In San Francisco in 1945, when the U.N. Charter was drafted, Schaeffer was there again -- representing the Catholic Association for International Peace. She was part of the “Catholic team,” the first Catholic NGOs, or nongovernmental organizations, with a role built-in to the United Nations Organization body from the start.

Other Catholic team members were the National Catholic Welfare Council -- predecessor body to the National Conference of Catholic Bishops-U.S. Catholic Conference; the National Council of Catholic Women; and NC News (predecessor to today’s Catholic News Service). Team leader was Howard J. Carroll, general secretary of the National Catholic Welfare Council.

The U.S. bishops decided to have a U.N. office, and Schaeffer was the natural choice to head it.

In establishing that office, wrote Jean Gartlan (in her 1998 book, At the United Nations: the Story of the NCWC-USCC Office for U.N. Affairs), “the bishops may have been bolder than they realized or intended.”

Schaefer, who had a master’s in economics and international relations, had worked since 1927 at the NCWC social action department, headed by the now legendary Fr. John A. Ryan, whose deputy was Fr. Raymond McGowan.

Joined in 1948 by Alma Zizzamia, a professor of Italian literature, the two women quickly mastered what Gartlan (later a bishops’ U.N. office staff member herself) called the essence of NGO work, “the day-in, day-out nitty-gritty presence as representatives of the world’s people in the world’s business.”
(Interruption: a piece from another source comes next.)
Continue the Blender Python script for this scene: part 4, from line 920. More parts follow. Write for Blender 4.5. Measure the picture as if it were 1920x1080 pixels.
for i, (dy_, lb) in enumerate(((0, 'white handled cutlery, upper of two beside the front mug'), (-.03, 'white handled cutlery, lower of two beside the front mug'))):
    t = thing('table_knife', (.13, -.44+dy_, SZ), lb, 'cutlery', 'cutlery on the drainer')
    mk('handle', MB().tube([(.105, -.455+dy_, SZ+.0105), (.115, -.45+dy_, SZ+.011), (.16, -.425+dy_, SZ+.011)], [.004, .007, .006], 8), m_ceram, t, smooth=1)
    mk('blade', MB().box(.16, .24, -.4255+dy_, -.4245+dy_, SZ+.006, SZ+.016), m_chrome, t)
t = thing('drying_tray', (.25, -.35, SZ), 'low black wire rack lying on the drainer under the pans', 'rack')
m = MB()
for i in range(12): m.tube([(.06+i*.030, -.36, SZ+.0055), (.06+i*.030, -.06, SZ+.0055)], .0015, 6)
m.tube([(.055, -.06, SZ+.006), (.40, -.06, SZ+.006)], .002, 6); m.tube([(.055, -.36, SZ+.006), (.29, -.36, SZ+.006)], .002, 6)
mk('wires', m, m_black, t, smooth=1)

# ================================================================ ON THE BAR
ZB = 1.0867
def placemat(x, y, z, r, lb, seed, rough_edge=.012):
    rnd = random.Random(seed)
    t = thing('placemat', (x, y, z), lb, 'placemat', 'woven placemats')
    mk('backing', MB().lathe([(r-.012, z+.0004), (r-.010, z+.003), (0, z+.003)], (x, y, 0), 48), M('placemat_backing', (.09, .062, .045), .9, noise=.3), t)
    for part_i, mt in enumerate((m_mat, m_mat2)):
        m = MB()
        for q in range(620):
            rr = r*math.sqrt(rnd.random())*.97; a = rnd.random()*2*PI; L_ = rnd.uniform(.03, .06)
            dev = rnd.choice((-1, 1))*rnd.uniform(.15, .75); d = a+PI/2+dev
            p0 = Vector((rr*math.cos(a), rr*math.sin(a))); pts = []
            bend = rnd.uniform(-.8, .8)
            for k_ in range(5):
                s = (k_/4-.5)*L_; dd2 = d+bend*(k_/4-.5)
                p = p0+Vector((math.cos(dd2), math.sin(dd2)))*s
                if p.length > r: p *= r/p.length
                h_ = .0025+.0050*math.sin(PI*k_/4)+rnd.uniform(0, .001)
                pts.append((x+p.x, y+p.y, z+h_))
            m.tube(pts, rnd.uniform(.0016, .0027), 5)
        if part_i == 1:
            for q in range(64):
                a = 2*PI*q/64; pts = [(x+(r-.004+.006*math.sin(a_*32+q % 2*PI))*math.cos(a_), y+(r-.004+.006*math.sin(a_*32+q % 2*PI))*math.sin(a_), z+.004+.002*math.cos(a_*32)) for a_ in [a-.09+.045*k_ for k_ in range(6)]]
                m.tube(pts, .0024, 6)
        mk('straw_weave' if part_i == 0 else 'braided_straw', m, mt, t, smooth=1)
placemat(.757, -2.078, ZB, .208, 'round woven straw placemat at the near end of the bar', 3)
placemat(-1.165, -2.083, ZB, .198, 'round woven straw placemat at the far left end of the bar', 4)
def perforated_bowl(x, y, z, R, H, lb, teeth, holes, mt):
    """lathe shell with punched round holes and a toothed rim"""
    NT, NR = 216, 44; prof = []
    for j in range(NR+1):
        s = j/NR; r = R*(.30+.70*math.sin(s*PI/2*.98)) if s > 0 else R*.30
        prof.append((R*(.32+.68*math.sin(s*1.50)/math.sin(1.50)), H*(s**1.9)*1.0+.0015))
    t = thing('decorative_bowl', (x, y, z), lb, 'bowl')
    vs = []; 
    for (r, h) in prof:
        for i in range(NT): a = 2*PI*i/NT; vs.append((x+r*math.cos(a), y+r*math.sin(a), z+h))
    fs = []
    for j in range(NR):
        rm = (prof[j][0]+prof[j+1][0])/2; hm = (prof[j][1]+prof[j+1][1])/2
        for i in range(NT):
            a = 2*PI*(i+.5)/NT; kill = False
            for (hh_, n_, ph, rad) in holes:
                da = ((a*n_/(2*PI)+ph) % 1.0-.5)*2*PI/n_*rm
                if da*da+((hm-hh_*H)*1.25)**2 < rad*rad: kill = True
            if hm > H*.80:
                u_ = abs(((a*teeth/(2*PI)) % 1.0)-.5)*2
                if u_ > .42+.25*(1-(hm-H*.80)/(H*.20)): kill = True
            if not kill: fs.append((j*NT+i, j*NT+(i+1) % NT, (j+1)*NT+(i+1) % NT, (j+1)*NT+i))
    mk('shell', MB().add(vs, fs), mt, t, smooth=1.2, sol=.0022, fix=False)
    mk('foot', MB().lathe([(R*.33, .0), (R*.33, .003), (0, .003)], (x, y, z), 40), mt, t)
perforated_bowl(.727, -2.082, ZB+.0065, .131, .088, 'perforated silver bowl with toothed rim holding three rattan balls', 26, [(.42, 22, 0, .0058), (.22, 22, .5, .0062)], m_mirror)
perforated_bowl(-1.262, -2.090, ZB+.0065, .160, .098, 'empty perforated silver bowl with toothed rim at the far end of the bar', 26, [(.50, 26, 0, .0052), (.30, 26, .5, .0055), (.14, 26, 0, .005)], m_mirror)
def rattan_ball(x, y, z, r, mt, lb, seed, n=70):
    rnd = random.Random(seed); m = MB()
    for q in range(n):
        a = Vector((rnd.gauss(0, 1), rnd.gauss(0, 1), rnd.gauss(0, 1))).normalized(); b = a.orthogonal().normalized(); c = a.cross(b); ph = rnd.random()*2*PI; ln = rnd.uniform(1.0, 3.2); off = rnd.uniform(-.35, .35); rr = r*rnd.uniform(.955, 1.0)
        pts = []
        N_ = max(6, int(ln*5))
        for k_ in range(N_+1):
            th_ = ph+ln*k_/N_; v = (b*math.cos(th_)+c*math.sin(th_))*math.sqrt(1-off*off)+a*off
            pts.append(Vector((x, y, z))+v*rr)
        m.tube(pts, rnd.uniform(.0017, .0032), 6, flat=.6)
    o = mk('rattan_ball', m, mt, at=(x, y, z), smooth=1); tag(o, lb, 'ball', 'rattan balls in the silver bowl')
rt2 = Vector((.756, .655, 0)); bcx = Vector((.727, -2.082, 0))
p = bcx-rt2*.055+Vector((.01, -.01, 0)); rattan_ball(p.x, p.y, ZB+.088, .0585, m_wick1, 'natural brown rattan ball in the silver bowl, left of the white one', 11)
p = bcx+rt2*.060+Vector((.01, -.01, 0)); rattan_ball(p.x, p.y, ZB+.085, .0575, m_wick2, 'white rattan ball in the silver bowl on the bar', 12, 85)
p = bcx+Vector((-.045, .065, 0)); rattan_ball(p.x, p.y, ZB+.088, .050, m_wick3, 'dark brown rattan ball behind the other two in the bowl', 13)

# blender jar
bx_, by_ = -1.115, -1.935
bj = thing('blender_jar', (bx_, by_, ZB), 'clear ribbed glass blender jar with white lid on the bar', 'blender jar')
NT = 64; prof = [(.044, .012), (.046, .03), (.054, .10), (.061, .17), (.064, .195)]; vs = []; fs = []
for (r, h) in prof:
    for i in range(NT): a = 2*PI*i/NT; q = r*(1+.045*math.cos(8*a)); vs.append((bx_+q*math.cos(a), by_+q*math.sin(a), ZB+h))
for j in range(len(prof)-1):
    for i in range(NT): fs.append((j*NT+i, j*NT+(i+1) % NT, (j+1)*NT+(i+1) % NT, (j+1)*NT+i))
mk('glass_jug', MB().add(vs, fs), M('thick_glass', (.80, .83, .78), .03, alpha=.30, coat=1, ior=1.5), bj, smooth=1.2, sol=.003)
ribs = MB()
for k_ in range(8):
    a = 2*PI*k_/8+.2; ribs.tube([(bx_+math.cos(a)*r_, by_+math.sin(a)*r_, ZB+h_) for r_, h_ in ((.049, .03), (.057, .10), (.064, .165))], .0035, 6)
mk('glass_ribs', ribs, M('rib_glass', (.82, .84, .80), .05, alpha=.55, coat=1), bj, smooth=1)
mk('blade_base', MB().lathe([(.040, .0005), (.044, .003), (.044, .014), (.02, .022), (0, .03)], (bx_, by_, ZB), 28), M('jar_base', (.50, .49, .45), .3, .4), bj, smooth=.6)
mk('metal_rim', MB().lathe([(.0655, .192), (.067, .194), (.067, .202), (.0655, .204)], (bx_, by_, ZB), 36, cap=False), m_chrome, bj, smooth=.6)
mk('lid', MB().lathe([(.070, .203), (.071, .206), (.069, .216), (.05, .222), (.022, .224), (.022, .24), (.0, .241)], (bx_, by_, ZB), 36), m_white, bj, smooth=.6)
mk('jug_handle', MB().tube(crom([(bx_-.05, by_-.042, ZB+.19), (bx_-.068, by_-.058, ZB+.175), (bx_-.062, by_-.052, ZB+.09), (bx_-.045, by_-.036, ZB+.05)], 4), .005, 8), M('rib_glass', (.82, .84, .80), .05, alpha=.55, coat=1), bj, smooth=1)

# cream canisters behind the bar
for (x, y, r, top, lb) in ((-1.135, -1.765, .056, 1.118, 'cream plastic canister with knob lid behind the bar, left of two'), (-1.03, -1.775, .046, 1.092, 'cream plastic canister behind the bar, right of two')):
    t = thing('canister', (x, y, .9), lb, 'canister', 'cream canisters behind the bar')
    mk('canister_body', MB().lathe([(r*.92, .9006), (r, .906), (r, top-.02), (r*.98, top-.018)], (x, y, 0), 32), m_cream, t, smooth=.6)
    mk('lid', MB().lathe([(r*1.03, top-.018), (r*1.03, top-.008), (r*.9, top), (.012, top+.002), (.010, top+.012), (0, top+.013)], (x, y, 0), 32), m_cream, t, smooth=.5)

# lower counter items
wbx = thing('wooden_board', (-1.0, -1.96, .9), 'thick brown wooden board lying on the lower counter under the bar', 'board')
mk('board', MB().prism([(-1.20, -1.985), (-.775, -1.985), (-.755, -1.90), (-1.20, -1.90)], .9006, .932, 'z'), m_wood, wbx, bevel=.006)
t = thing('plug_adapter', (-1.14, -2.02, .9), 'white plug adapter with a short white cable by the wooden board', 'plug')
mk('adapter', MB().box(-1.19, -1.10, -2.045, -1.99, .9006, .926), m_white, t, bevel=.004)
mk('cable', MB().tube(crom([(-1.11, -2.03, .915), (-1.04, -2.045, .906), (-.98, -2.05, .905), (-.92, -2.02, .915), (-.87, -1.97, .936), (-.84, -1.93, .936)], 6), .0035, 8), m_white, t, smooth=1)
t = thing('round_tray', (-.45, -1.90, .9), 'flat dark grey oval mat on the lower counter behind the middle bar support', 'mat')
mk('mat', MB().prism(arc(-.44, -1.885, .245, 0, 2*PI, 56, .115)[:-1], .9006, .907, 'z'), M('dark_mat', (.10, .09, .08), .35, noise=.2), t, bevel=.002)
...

McGowan encouraged the bishops’ U.N. office to become a Catholic hub -- the office of International Catholic Organizations (ICO) at the United Nations was based there. When in 1972 the U.S. bishops cited budgetary restraints and closed their U.N. office, the ICO shifted quarters. These days they’re at the “U.N. parish,” Holy Family Church on E. 47th Street. The parish, with its great external wall plaques featuring the popes most closely associated with the United Nations -- John XXIII, Paul VI and John Paul II -- also has a garden of tranquility, a “peace garden,” on its west side.

Dominican Sr. Dorothy Farley directs the ICO information center on the third floor and organizes discussions and briefings. Many of the U.S. NGO nuns are regulars. Current ICO membership ranges from Pax Christi International, to the International Catholic Union of the Press, to Pax Romano. Associate members include the Columban Fathers, the National Catholic Educational Association and many orders of women religious.